Nanoscale modeling and simulation of interfacial bonding of single-walled nanotube reinforced composites

Owning to the extraordinary mechanical, electrical and thermal properties of single-walled nanotubes (SWNTs), SWNT reinforced composites can be used for various applications. In the development of SWNT reinforced composites, one of the fundamental issues that scientists and engineers are confronting is the SWNT-polymer interfacial bonding, which will determine the load transfer capability from the polymer matrix to the nanotube. In single-walled nanotube (SWNT) reinforced epoxy composites, the epoxy resin molecules and the nanotubes are at the nano scale.

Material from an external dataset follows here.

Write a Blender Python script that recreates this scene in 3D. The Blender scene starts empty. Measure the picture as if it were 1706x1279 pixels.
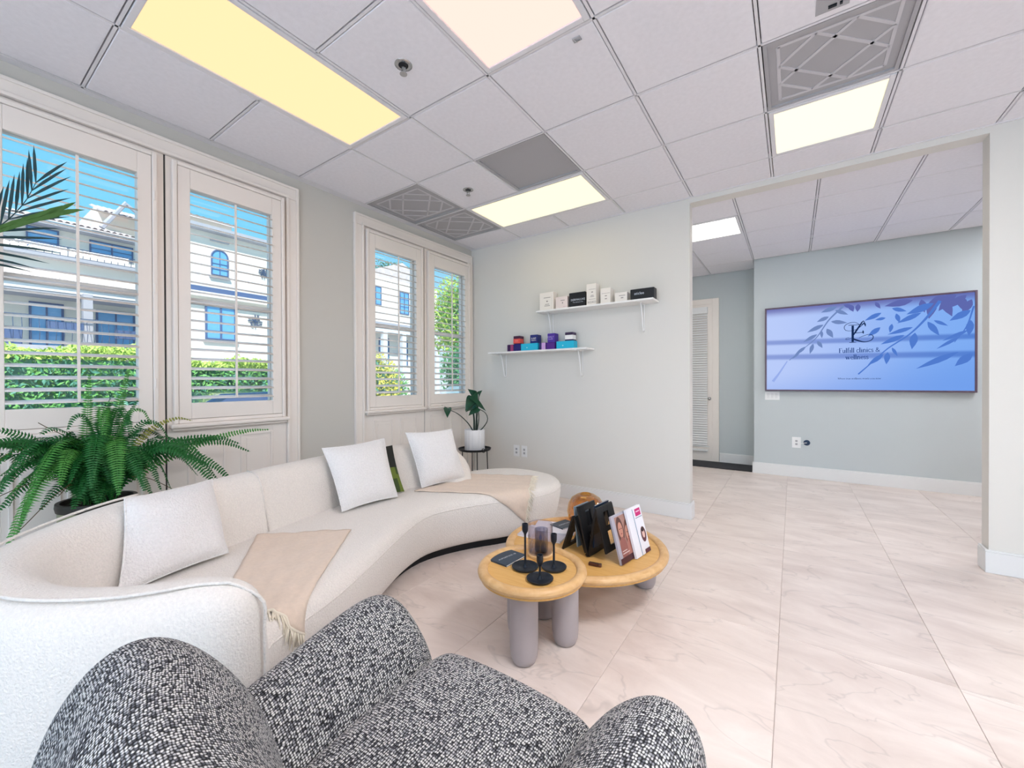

The interaction at the SWNT/epoxy resin interface is highly dependent on their local molecular structures and bonding. At this small length scale, the lattice structures of the nanotube and the epoxy resin cannot be considered continuous, and their interfacial properties cannot be determined through continuum mechanics. In this paper, the interfacial bonding of SWNT reinforced epoxy composites is investigated using molecular mechanics and molecular dynamics simulations based on a cured epoxy resin model, which is constructed by incorporating three-dimensional cross-links formed with Shell EPON 862 epoxy resin and EPI CURE W curing agent during polymerization. The interfacial bonding energy between the SWNT and the cured epoxy resin is analyzed using molecular mechanics. Furthermore, the pullout of a SWNT from the cured epoxy resin is investigated using molecular dynamics simulations. Based on the pullout simulation, the interfacial shear strength between the SWNT and the cured epoxy resin is calculated to be up to 75MPa. These analysis results indicate that there could be an effective stress transfer from the epoxy resin to the nanotube.